Know Your Profitability Ratios

A profitability ratio is a measure of how successfully a company turns its underlying financial performance into profit. Profitability ratios can indicate whether a company is out-pacing a competitor, its performance from last year or its performance from last quarter. A profitability ratio can also provide insight into how aggressively a company is looking to grow its operations and move forward. As an investor, looking at key profitability ratios will help you understand how much you can expect to earn from dividends and capital gains on a stock.

Profit Margin

Profit margin measures how much of its earnings a company gets to keep as profit at the end of a financial cycle. It can be calculated using the formula:

  • net income divided by revenue
  • Net income accounts for only the dollars a company actually keeps in the bank after it has finished paying out expenses, interest on debts and taxes.
  • Revenue is the sum of all the sales the company made in a year.

The higher a company's profit margin, the more it is leveraging the money it spends to make a profit. A low profit margin indicates a company is spending a lot of money and making just a little money.

Return on Assets

A company's return on assets shows how well it is leveraging the assets it holds to generate profit. For example, a company with $3 million worth of technical equipment should generate a higher profit than a company with $300,000 of technical equipment. Even if its profit is higher, the company should also want to have a profit that is proportionally higher. This means it not only earns more than the company with a smaller asset base, it earns more in comparison to its assets. Return on assets can be calculated with the formula:

  • net income divided by total assets. 

Return on Equity

Return on equity (ROE) may seem like return on assets, but evaluates a different metric.

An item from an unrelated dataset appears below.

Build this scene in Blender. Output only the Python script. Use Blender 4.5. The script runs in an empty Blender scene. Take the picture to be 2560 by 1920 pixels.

Equity accounts are analytical tools that are used for the financial portfolio that makes up its capital base. For example, if a company takes on a lot of new shareholders in a given year, it receives a boost of equity. This boost should coincide with a proportional boost in profit. If the company's profit is small, compared to what the investors took on, the investors will have to divvy up the profit into much smaller dividends. 

Profitability Shortfalls

These types of measurements tend to be inexact measuring tools. There are a number of factors that can throw off probability and provide an indicator that is not accurate. For example, seasonal profitability plagues industries such as construction and retail. On a similar note, some industries have very high barriers to entry, i.e., they cost more than other industries. As a result, an investor needs to understand the industry and its standard profitability to truly understand whether an individual company is performing well.